Stated problem: Restate the whole of the material. Keep every word, and drop the pictures.
★ ★ ★ ★ ★ ★ ★
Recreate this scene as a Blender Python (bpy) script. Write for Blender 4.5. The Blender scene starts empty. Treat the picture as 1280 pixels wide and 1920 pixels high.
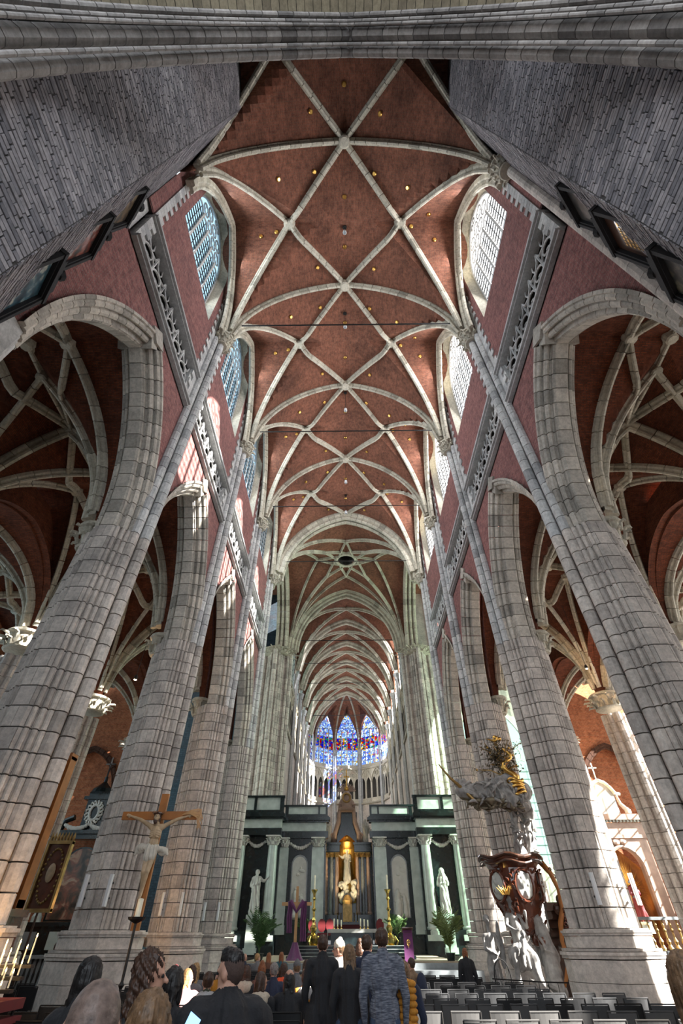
import bpy, bmesh, math, random
import numpy as np
from mathutils import Vector, Matrix, Euler
random.seed(7)
PI = math.pi
SC = bpy.context.scene
COL = SC.collection

# ------------------------------------------------------------------ camera
F_PX, PITCH, ROLL, YAW = 840.5, .7595, .0034, .0075
cam_d = bpy.data.cameras.new('camera')
cam_d.sensor_fit = 'VERTICAL'; cam_d.sensor_height = 36.0; cam_d.sensor_width = 24.0
cam_d.lens = F_PX / 1920 * 36.0
cam_d.clip_start = .05; cam_d.clip_end = 400
cam = bpy.data.objects.new('camera', cam_d); COL.objects.link(cam)
cam.matrix_world = (Matrix.Translation((-.1618, 0, 1.65)) @ Matrix.Rotation(YAW, 4, 'Z')
                    @ Matrix.Rotation(PI / 2 + PITCH, 4, 'X') @ Matrix.Rotation(-ROLL, 4, 'Z'))
SC.camera = cam

# ------------------------------------------------------------------ colour, world, sun, window light
SC.view_settings.view_transform = 'Standard'; SC.view_settings.look = 'None'
SC.view_settings.gamma = 1; SC.view_settings.use_curve_mapping = False
SC.view_settings.exposure = 0.75
world = bpy.data.worlds.new('sky'); SC.world = world; world.use_nodes = True
wn = world.node_tree; wn.nodes.clear()
w_out = wn.nodes.new('ShaderNodeOutputWorld'); w_bg = wn.nodes.new('ShaderNodeBackground')
w_bg.inputs['Color'].default_value = (.80, .90, 1, 1); w_bg.inputs['Strength'].default_value = 1.0
wn.links.new(w_bg.outputs[0], w_out.inputs[0])
try:
    SC.cycles.max_bounces = 6; SC.cycles.diffuse_bounces = 3; SC.cycles.transparent_max_bounces = 12
    SC.cycles.sample_clamp_indirect = 4.0; SC.cycles.caustics_reflective = False; SC.cycles.caustics_refractive = False
except Exception:
    pass

def lamp(name, kind, loc, energy, color, direction=(0, 0, -1), **kw):
    d = bpy.data.lights.new(name, kind); d.energy = energy; d.color = color
    for k, v in kw.items(): setattr(d, k, v)
    o = bpy.data.objects.new(name, d); COL.objects.link(o); o.location = loc
    o.rotation_euler = Vector(direction).to_track_quat('-Z', 'Y').to_euler()
    return o
SUN_DIR = Vector((-12.6, 5.7, -8.0))
lamp('sun', 'SUN', (40, -20, 40), 34.0, (1, .93, .82), SUN_DIR, angle=math.radians(.6))
# added soft fill from behind the viewer down the nave, no window modelled
lamp('west_fill', 'AREA', (0, -7.5, 12), 600, (.86, .93, 1), (0, 1, .05), shape='RECTANGLE', size=7, size_y=14)
# daylight of the high nave windows, one soft source just inside each window
BAY, Y0 = 6.35, 3.25
for i in range(4):
    ym = Y0 + (i + .5) * BAY
    for s in (-1, 1):
        lamp('clerestory_daylight', 'AREA', (s * 5.95, ym, 24.3), 240 if s < 0 else 330, (.84, .93, 1) if s < 0 else (.96, .97, 1), (-s, 0, -.25), shape='RECTANGLE', size=3.2, size_y=5.4)
# daylight of the chapel windows
for i in range(-1, 4):
    ym = Y0 + (i + .5) * BAY
    for s in (-1, 1):
        lamp('chapel_daylight', 'AREA', (s * 17.0, ym, 6.5), 30 if s < 0 else 80, (1, .88, .72), (-s, 0, 0), shape='RECTANGLE', size=3.6, size_y=6)
# transept and apse windows
for s in (-1, 1):
    lamp('transept_daylight', 'AREA', (s * 19.5, 35, 13), 900, (.80, 1, .88) if s > 0 else (.86, 1, .93), (-s, 0, 0), shape='RECTANGLE', size=9, size_y=16)
lamp('apse_daylight', 'AREA', (0, 72.5, 20), 350, (.86, .88, 1), (0, -1, -.2), shape='RECTANGLE', size=7, size_y=7)
for k in range(3):
    for s in (-1, 1):
        lamp('choir_daylight', 'AREA', (s * 5.0, 46 + k * 9, 23), 130, (.95, .95, 1), (-s, 0, -.2), shape='RECTANGLE', size=4, size_y=5)

# ------------------------------------------------------------------ materials
MAT = {}
def _mat(name):
    m = bpy.data.materials.new(name); m.use_nodes = True
    nt = m.node_tree; nt.nodes.clear()
    out = nt.nodes.new('ShaderNodeOutputMaterial'); p = nt.nodes.new('ShaderNodeBsdfPrincipled')
    nt.links.new(p.outputs[0], out.inputs[0]); MAT[name] = m
    return m, nt, p
def _n(nt, t, **kw):
    n = nt.nodes.new(t)
    for k, v in kw.items():
        if k in n.inputs: n.inputs[k].default_value = v
        else: setattr(n, k, v)
    return n
def _ramp(nt, stops):
    r = nt.nodes.new('ShaderNodeValToRGB'); e = r.color_ramp.elements
    while len(e) < len(stops): e.new(.5)
    for x, (pos, c) in zip(e, stops): x.position = pos; x.color = (*c, 1)
    return r
def _mix(nt, a, b, fac, mode='MIX'):
    m = nt.nodes.new('ShaderNodeMix'); m.data_type = 'RGBA'; m.blend_type = mode
    for sock, v in ((m.inputs[6], a), (m.inputs[7], b), (m.inputs[0], fac)):
        if isinstance(v, bpy.types.NodeSocket): nt.links.new(v, sock)
        elif isinstance(v, tuple): sock.default_value = (*v, 1)
        else: sock.default_value = v
    return m.outputs[2]
def plain(name, c, rough=.6, metal=0, var=.12, scale=6, bump=0, spec=.5, coat=0, sheen=0):
    m, nt, p = _mat(name)
    tc = _n(nt, 'ShaderNodeTexCoord'); no = _n(nt, 'ShaderNodeTexNoise', Scale=scale, Detail=4)
    nt.links.new(tc.outputs['Object'], no.inputs['Vector'])
    r = _ramp(nt, [(.3, tuple(x * (1 - var) for x in c)), (.7, tuple(min(1, x * (1 + var)) for x in c))])
    nt.links.new(no.outputs[0], r.inputs[0]); nt.links.new(r.outputs[0], p.inputs['Base Color'])
    p.inputs['Roughness'].default_value = rough; p.inputs['Metallic'].default_value = metal
    p.inputs['Specular IOR Level'].default_value = spec; p.inputs['Coat Weight'].default_value = coat
    if sheen: p.inputs['Sheen Weight'].default_value = sheen
    if bump:
        b = _n(nt, 'ShaderNodeBump', Strength=bump, Distance=.02); nt.links.new(no.outputs[0], b.inputs['Height']); nt.links.new(b.outputs[0], p.inputs['Normal'])
    return m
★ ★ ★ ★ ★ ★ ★
The response:
Recreate this scene as a Blender Python (bpy) script. Write for Blender 4.5. The Blender scene starts empty. Treat the picture as 1280 pixels wide and 1920 pixels high.
import bpy, bmesh, math, random
import numpy as np
from mathutils import Vector, Matrix, Euler
random.seed(7)
PI = math.pi
SC = bpy.context.scene
COL = SC.collection

# ------------------------------------------------------------------ camera
F_PX, PITCH, ROLL, YAW = 840.5, .7595, .0034, .0075
cam_d = bpy.data.cameras.new('camera')
cam_d.sensor_fit = 'VERTICAL'; cam_d.sensor_height = 36.0; cam_d.sensor_width = 24.0
cam_d.lens = F_PX / 1920 * 36.0
cam_d.clip_start = .05; cam_d.clip_end = 400
cam = bpy.data.objects.new('camera', cam_d); COL.objects.link(cam)
cam.matrix_world = (Matrix.Translation((-.1618, 0, 1.65)) @ Matrix.Rotation(YAW, 4, 'Z')
                    @ Matrix.Rotation(PI / 2 + PITCH, 4, 'X') @ Matrix.Rotation(-ROLL, 4, 'Z'))
SC.camera = cam

# ------------------------------------------------------------------ colour, world, sun, window light
SC.view_settings.view_transform = 'Standard'; SC.view_settings.look = 'None'
SC.view_settings.gamma = 1; SC.view_settings.use_curve_mapping = False
SC.view_settings.exposure = 0.75
world = bpy.data.worlds.new('sky'); SC.world = world; world.use_nodes = True
wn = world.node_tree; wn.nodes.clear()
w_out = wn.nodes.new('ShaderNodeOutputWorld'); w_bg = wn.nodes.new('ShaderNodeBackground')
w_bg.inputs['Color'].default_value = (.80, .90, 1, 1); w_bg.inputs['Strength'].default_value = 1.0
wn.links.new(w_bg.outputs[0], w_out.inputs[0])
try:
    SC.cycles.max_bounces = 6; SC.cycles.diffuse_bounces = 3; SC.cycles.transparent_max_bounces = 12
    SC.cycles.sample_clamp_indirect = 4.0; SC.cycles.caustics_reflective = False; SC.cycles.caustics_refractive = False
except Exception:
    pass

def lamp(name, kind, loc, energy, color, direction=(0, 0, -1), **kw):
    d = bpy.data.lights.new(name, kind); d.energy = energy; d.color = color
    for k, v in kw.items(): setattr(d, k, v)
    o = bpy.data.objects.new(name, d); COL.objects.link(o); o.location = loc
    o.rotation_euler = Vector(direction).to_track_quat('-Z', 'Y').to_euler()
    return o
SUN_DIR = Vector((-12.6, 5.7, -8.0))
lamp('sun', 'SUN', (40, -20, 40), 34.0, (1, .93, .82), SUN_DIR, angle=math.radians(.6))
# added soft fill from behind the viewer down the nave, no window modelled
lamp('west_fill', 'AREA', (0, -7.5, 12), 600, (.86, .93, 1), (0, 1, .05), shape='RECTANGLE', size=7, size_y=14)
# daylight of the high nave windows, one soft source just inside each window
BAY, Y0 = 6.35, 3.25
for i in range(4):
    ym = Y0 + (i + .5) * BAY
    for s in (-1, 1):
        lamp('clerestory_daylight', 'AREA', (s * 5.95, ym, 24.3), 240 if s < 0 else 330, (.84, .93, 1) if s < 0 else (.96, .97, 1), (-s, 0, -.25), shape='RECTANGLE', size=3.2, size_y=5.4)
# daylight of the chapel windows
for i in range(-1, 4):
    ym = Y0 + (i + .5) * BAY
    for s in (-1, 1):
        lamp('chapel_daylight', 'AREA', (s * 17.0, ym, 6.5), 30 if s < 0 else 80, (1, .88, .72), (-s, 0, 0), shape='RECTANGLE', size=3.6, size_y=6)
# transept and apse windows
for s in (-1, 1):
    lamp('transept_daylight', 'AREA', (s * 19.5, 35, 13), 900, (.80, 1, .88) if s > 0 else (.86, 1, .93), (-s, 0, 0), shape='RECTANGLE', size=9, size_y=16)
lamp('apse_daylight', 'AREA', (0, 72.5, 20), 350, (.86, .88, 1), (0, -1, -.2), shape='RECTANGLE', size=7, size_y=7)
for k in range(3):
    for s in (-1, 1):
        lamp('choir_daylight', 'AREA', (s * 5.0, 46 + k * 9, 23), 130, (.95, .95, 1), (-s, 0, -.2), shape='RECTANGLE', size=4, size_y=5)

# ------------------------------------------------------------------ materials
MAT = {}
def _mat(name):
    m = bpy.data.materials.new(name); m.use_nodes = True
    nt = m.node_tree; nt.nodes.clear()
    out = nt.nodes.new('ShaderNodeOutputMaterial'); p = nt.nodes.new('ShaderNodeBsdfPrincipled')
    nt.links.new(p.outputs[0], out.inputs[0]); MAT[name] = m
    return m, nt, p
def _n(nt, t, **kw):
    n = nt.nodes.new(t)
    for k, v in kw.items():
        if k in n.inputs: n.inputs[k].default_value = v
        else: setattr(n, k, v)
    return n
def _ramp(nt, stops):
    r = nt.nodes.new('ShaderNodeValToRGB'); e = r.color_ramp.elements
    while len(e) < len(stops): e.new(.5)
    for x, (pos, c) in zip(e, stops): x.position = pos; x.color = (*c, 1)
    return r
def _mix(nt, a, b, fac, mode='MIX'):
    m = nt.nodes.new('ShaderNodeMix'); m.data_type = 'RGBA'; m.blend_type = mode
    for sock, v in ((m.inputs[6], a), (m.inputs[7], b), (m.inputs[0], fac)):
        if isinstance(v, bpy.types.NodeSocket): nt.links.new(v, sock)
        elif isinstance(v, tuple): sock.default_value = (*v, 1)
        else: sock.default_value = v
    return m.outputs[2]
def plain(name, c, rough=.6, metal=0, var=.12, scale=6, bump=0, spec=.5, coat=0, sheen=0):
    m, nt, p = _mat(name)
    tc = _n(nt, 'ShaderNodeTexCoord'); no = _n(nt, 'ShaderNodeTexNoise', Scale=scale, Detail=4)
    nt.links.new(tc.outputs['Object'], no.inputs['Vector'])
    r = _ramp(nt, [(.3, tuple(x * (1 - var) for x in c)), (.7, tuple(min(1, x * (1 + var)) for x in c))])
    nt.links.new(no.outputs[0], r.inputs[0]); nt.links.new(r.outputs[0], p.inputs['Base Color'])
    p.inputs['Roughness'].default_value = rough; p.inputs['Metallic'].default_value = metal
    p.inputs['Specular IOR Level'].default_value = spec; p.inputs['Coat Weight'].default_value = coat
    if sheen: p.inputs['Sheen Weight'].default_value = sheen
    if bump:
        b = _n(nt, 'ShaderNodeBump', Strength=bump, Distance=.02); nt.links.new(no.outputs[0], b.inputs['Height']); nt.links.new(b.outputs[0], p.inputs['Normal'])
    return m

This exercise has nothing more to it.